Rosso in February made a “formal bid” to buy the Versace and Jimmy Choo brands from US-based Capri Holdings. But it “was never considered, and we don’t know why, even if our offer was in line with the final deal,” Rosso said.
Rosso remains undaunted, however, and said he’ll consider other deals. “There are many more dossiers on our desk,” he said.
One possibility that’s been mentioned in the industry could be Milan-based fashion house Etro, controlled by L Catterton, the private equity firm backed by LVMH founder Bernard Arnault.
Clearly, though, Rosso has a type of target in mind.
“I don’t want to buy just for the sake of buying,” he said. While some possible acquisitions offer “decent revenue,” in many cases they’re not of interest because “they are not cool, not bold, maybe they don’t have as strong a brand identity as ours.”
OTB reported turnover of €1.8 billion ($2.04 billion) for 2024, down 4.4% at constant exchange rates compared with the previous year. Japan and North America rose 16.3% and 13.3%, respectively.
While an initial public offering remains a possibility at some point, Rosso said the option doesn’t make sense under current market conditions.
“We don’t need an IPO to make acquisitions, if we want to buy, we can make our move,” he said.
Dubbed the “Jeans Genius” by some media outlets, Rosso, 69, founded Diesel in the late 1970s, and acquired complete control of the brand in 1985. In 2002 he created OTB as a holding for Diesel and for future acquisitions. The group today encompasses brands including Jil Sander and Maison Margiela.
Rosso says he’s now considering raising prices in the US to counter potential effects of future tariffs and fading consumer demand.
“Traffic in US shops is declining by double-digit percentages, while consumers are holding back on purchases,” he said.
To react, Rosso is planning more US events for the full range of OTB brands, not just the high-end ones, while adjusting his distribution network.

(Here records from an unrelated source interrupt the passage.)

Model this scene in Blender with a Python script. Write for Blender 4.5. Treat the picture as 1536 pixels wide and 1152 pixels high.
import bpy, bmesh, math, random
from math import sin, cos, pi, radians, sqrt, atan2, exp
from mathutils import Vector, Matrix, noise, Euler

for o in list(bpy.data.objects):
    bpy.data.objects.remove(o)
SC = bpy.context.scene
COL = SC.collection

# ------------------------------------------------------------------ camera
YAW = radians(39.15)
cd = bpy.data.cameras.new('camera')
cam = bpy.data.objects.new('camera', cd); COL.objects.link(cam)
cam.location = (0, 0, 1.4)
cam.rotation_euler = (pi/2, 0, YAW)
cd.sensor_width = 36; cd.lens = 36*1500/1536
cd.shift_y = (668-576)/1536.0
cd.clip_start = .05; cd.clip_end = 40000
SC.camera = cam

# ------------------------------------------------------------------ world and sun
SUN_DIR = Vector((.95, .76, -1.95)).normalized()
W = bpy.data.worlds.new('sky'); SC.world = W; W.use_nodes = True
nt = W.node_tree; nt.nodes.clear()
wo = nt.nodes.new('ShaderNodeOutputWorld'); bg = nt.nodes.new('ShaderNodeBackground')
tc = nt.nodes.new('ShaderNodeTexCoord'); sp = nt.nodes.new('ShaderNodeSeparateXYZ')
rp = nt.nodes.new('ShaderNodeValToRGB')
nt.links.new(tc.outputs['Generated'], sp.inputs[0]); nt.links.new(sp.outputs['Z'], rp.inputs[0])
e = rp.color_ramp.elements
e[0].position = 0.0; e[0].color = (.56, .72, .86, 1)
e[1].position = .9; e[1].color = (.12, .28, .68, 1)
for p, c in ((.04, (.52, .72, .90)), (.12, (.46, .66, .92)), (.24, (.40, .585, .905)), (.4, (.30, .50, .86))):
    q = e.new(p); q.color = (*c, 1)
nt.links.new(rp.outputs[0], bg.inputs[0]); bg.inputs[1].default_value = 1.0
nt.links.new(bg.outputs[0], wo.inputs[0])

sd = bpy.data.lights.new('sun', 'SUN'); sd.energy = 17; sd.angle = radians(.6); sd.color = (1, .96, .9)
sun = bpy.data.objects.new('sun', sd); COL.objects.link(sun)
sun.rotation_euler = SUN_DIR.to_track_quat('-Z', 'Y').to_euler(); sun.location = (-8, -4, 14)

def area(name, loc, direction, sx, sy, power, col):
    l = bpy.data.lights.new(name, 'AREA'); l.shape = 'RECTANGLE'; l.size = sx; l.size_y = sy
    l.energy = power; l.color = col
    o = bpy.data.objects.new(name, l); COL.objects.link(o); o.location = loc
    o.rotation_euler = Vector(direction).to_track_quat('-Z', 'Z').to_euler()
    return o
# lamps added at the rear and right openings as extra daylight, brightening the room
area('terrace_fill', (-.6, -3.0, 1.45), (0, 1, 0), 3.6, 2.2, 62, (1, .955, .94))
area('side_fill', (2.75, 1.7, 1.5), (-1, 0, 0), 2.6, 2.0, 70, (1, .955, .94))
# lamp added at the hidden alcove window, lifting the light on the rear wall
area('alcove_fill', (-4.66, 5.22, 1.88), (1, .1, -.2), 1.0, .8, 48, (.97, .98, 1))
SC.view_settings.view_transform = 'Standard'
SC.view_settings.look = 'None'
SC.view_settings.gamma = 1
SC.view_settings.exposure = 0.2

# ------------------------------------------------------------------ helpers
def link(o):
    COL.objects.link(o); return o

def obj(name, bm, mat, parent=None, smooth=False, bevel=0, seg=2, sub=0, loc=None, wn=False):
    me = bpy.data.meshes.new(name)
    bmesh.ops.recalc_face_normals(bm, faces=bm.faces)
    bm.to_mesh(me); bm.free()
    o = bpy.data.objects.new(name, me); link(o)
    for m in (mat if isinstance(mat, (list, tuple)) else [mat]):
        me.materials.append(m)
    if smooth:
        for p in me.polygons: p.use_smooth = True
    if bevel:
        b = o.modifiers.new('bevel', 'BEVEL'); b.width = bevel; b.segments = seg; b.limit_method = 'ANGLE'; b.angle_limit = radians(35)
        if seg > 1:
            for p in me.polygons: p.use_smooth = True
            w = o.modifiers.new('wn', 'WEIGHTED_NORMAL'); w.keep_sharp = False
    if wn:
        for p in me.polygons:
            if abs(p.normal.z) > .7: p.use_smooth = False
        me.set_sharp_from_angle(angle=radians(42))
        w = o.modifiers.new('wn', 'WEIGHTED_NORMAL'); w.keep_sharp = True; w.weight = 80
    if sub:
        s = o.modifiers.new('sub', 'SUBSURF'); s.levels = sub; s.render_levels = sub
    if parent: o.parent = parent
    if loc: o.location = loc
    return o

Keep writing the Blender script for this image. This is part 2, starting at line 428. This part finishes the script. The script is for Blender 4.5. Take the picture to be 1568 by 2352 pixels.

Rosso has always seen the US as key to his group’s success. As far back as the 1980s, he made bets on Diesel’s now-signature worn-out look and on a push into the US market.
“Being part of the American dream was a must,” Rosso said. And when it came time to open the first Diesel store in the US, he deliberately picked a spot near a Levi’s location on New York’s Lexington Avenue.
Why? “To show them that my jeans were the coolest thing around.”